:: Exercise instructions ::
Return the full listing exactly as it is written.
**** Supplied information ****
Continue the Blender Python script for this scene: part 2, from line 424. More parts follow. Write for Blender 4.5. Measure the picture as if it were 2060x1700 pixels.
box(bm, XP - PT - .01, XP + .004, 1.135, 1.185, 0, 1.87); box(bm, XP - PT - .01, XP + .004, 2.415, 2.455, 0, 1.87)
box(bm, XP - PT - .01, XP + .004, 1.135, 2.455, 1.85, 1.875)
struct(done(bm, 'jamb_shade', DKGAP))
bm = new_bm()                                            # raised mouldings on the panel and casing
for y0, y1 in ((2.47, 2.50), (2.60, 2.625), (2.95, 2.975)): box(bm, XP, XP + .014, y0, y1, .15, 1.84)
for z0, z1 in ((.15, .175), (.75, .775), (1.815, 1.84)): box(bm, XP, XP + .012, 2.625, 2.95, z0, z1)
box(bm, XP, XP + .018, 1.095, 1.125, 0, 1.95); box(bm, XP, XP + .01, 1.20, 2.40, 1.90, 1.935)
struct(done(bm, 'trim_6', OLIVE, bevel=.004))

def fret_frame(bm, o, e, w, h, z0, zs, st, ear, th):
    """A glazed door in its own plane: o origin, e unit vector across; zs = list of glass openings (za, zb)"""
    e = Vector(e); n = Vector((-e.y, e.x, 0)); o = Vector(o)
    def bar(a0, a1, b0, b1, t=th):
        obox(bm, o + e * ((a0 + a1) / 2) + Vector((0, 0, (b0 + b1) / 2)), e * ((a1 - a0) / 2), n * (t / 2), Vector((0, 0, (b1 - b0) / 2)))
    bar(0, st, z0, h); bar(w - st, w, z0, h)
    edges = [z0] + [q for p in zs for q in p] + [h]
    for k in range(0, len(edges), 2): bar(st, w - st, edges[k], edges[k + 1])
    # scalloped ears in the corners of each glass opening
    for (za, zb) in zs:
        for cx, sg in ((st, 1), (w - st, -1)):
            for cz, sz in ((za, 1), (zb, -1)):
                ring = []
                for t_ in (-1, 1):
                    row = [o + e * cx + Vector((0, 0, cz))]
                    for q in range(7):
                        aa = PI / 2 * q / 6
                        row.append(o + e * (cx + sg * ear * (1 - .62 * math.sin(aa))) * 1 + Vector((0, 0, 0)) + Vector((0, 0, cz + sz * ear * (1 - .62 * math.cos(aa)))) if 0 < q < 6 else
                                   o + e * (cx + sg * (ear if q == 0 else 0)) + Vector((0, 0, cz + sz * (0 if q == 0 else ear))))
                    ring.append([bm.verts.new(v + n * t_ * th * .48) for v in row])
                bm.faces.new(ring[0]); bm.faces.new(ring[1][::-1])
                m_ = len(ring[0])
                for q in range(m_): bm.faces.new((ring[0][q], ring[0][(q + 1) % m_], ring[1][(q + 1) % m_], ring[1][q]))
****
:: Task response ::
Continue the Blender Python script for this scene: part 2, from line 424. More parts follow. Write for Blender 4.5. Measure the picture as if it were 2060x1700 pixels.
box(bm, XP - PT - .01, XP + .004, 1.135, 1.185, 0, 1.87); box(bm, XP - PT - .01, XP + .004, 2.415, 2.455, 0, 1.87)
box(bm, XP - PT - .01, XP + .004, 1.135, 2.455, 1.85, 1.875)
struct(done(bm, 'jamb_shade', DKGAP))
bm = new_bm()                                            # raised mouldings on the panel and casing
for y0, y1 in ((2.47, 2.50), (2.60, 2.625), (2.95, 2.975)): box(bm, XP, XP + .014, y0, y1, .15, 1.84)
for z0, z1 in ((.15, .175), (.75, .775), (1.815, 1.84)): box(bm, XP, XP + .012, 2.625, 2.95, z0, z1)
box(bm, XP, XP + .018, 1.095, 1.125, 0, 1.95); box(bm, XP, XP + .01, 1.20, 2.40, 1.90, 1.935)
struct(done(bm, 'trim_6', OLIVE, bevel=.004))

def fret_frame(bm, o, e, w, h, z0, zs, st, ear, th):
    """A glazed door in its own plane: o origin, e unit vector across; zs = list of glass openings (za, zb)"""
    e = Vector(e); n = Vector((-e.y, e.x, 0)); o = Vector(o)
    def bar(a0, a1, b0, b1, t=th):
        obox(bm, o + e * ((a0 + a1) / 2) + Vector((0, 0, (b0 + b1) / 2)), e * ((a1 - a0) / 2), n * (t / 2), Vector((0, 0, (b1 - b0) / 2)))
    bar(0, st, z0, h); bar(w - st, w, z0, h)
    edges = [z0] + [q for p in zs for q in p] + [h]
    for k in range(0, len(edges), 2): bar(st, w - st, edges[k], edges[k + 1])
    # scalloped ears in the corners of each glass opening
    for (za, zb) in zs:
        for cx, sg in ((st, 1), (w - st, -1)):
            for cz, sz in ((za, 1), (zb, -1)):
                ring = []
                for t_ in (-1, 1):
                    row = [o + e * cx + Vector((0, 0, cz))]
                    for q in range(7):
                        aa = PI / 2 * q / 6
                        row.append(o + e * (cx + sg * ear * (1 - .62 * math.sin(aa))) * 1 + Vector((0, 0, 0)) + Vector((0, 0, cz + sz * ear * (1 - .62 * math.cos(aa)))) if 0 < q < 6 else
                                   o + e * (cx + sg * (ear if q == 0 else 0)) + Vector((0, 0, cz + sz * (0 if q == 0 else ear))))
                    ring.append([bm.verts.new(v + n * t_ * th * .48) for v in row])
                bm.faces.new(ring[0]); bm.faces.new(ring[1][::-1])
                m_ = len(ring[0])
                for q in range(m_): bm.faces.new((ring[0][q], ring[0][(q + 1) % m_], ring[1][(q + 1) % m_], ring[1][q]))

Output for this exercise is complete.